- [What is expected]
Without the pictures, set down every line of the data exactly.

- [Source excerpt]
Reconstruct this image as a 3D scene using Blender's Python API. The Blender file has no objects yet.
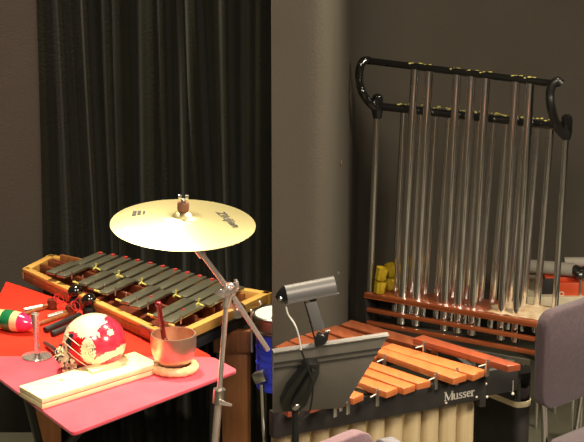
import bpy, bmesh, math, random
from mathutils import Vector, Matrix
random.seed(7)
R = math.radians
# ------------------------------------------------------------------ camera
FPX, PITCH, EYE = 1850.0, R(15), 2.75
cam = bpy.data.cameras.new('camera'); co = bpy.data.objects.new('camera', cam)
bpy.context.scene.collection.objects.link(co)
co.location = (0, 0, EYE); co.rotation_euler = (R(90)-PITCH, 0, 0)
cam.sensor_fit = 'HORIZONTAL'; cam.sensor_width = 36; cam.lens = 36*FPX/584
cam.clip_end = 60
bpy.context.scene.camera = co
# ------------------------------------------------------------------ world, light, exposure
sc = bpy.context.scene
w = bpy.data.worlds.new('hall'); sc.world = w; w.use_nodes = True
w.node_tree.nodes['Background'].inputs[0].default_value = (1, .86, .66, 1)
w.node_tree.nodes['Background'].inputs[1].default_value = .05
def area(name, loc, target, power, size, col=(1, .86, .66), sy=None, spread=180):
    l = bpy.data.lights.new(name, 'AREA'); l.energy = power; l.color = col; l.size = size
    l.shape = 'RECTANGLE'; l.size_y = sy or size; l.spread = R(spread)
    o = bpy.data.objects.new(name, l); sc.collection.objects.link(o); o.location = loc
    o.rotation_euler = (Vector(target)-Vector(loc)).to_track_quat('-Z', 'Y').to_euler()
    return o
area('stage_light_left', (-1.0, 6.5, 4.4), (-.4, 5.4, .8), 55, .4, (1, .86, .62), spread=75)
area('stage_light_right', (1.5, 6.3, 4.3), (.35, 5.15, .8), 50, .4, (1, .86, .62), spread=75)
area('fill_front', (-.2, 1.0, 4.6), (.0, 6.2, .6), 60, 1.2, (1, .86, .66), spread=90)  # unseen fill added to lift the walls and the fronts of things
area('fill_floor', (1.5, -2.5, 4.6), (1.5, -2.2, 0), 160, 1.5, (1, .9, .78), spread=120)  # unseen fill added so the floor reflects brighter in the chime tubes
area('fill_side', (4.6, 1.8, 4.2), (.3, 6.6, 1.0), 85, 1.4, (1, .86, .68), spread=90)  # unseen fill added to even out the angled stretch of wall
sc.view_settings.view_transform = 'Standard'; sc.view_settings.look = 'None'
sc.view_settings.exposure = 0.0; sc.view_settings.gamma = 1; sc.view_settings.use_curve_mapping = False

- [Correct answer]
Reconstruct this image as a 3D scene using Blender's Python API. The Blender file has no objects yet.
import bpy, bmesh, math, random
from mathutils import Vector, Matrix
random.seed(7)
R = math.radians
# ------------------------------------------------------------------ camera
FPX, PITCH, EYE = 1850.0, R(15), 2.75
cam = bpy.data.cameras.new('camera'); co = bpy.data.objects.new('camera', cam)
bpy.context.scene.collection.objects.link(co)
co.location = (0, 0, EYE); co.rotation_euler = (R(90)-PITCH, 0, 0)
cam.sensor_fit = 'HORIZONTAL'; cam.sensor_width = 36; cam.lens = 36*FPX/584
cam.clip_end = 60
bpy.context.scene.camera = co
# ------------------------------------------------------------------ world, light, exposure
sc = bpy.context.scene
w = bpy.data.worlds.new('hall'); sc.world = w; w.use_nodes = True
w.node_tree.nodes['Background'].inputs[0].default_value = (1, .86, .66, 1)
w.node_tree.nodes['Background'].inputs[1].default_value = .05
def area(name, loc, target, power, size, col=(1, .86, .66), sy=None, spread=180):
    l = bpy.data.lights.new(name, 'AREA'); l.energy = power; l.color = col; l.size = size
    l.shape = 'RECTANGLE'; l.size_y = sy or size; l.spread = R(spread)
    o = bpy.data.objects.new(name, l); sc.collection.objects.link(o); o.location = loc
    o.rotation_euler = (Vector(target)-Vector(loc)).to_track_quat('-Z', 'Y').to_euler()
    return o
area('stage_light_left', (-1.0, 6.5, 4.4), (-.4, 5.4, .8), 55, .4, (1, .86, .62), spread=75)
area('stage_light_right', (1.5, 6.3, 4.3), (.35, 5.15, .8), 50, .4, (1, .86, .62), spread=75)
area('fill_front', (-.2, 1.0, 4.6), (.0, 6.2, .6), 60, 1.2, (1, .86, .66), spread=90)  # unseen fill added to lift the walls and the fronts of things
area('fill_floor', (1.5, -2.5, 4.6), (1.5, -2.2, 0), 160, 1.5, (1, .9, .78), spread=120)  # unseen fill added so the floor reflects brighter in the chime tubes
area('fill_side', (4.6, 1.8, 4.2), (.3, 6.6, 1.0), 85, 1.4, (1, .86, .68), spread=90)  # unseen fill added to even out the angled stretch of wall
sc.view_settings.view_transform = 'Standard'; sc.view_settings.look = 'None'
sc.view_settings.exposure = 0.0; sc.view_settings.gamma = 1; sc.view_settings.use_curve_mapping = False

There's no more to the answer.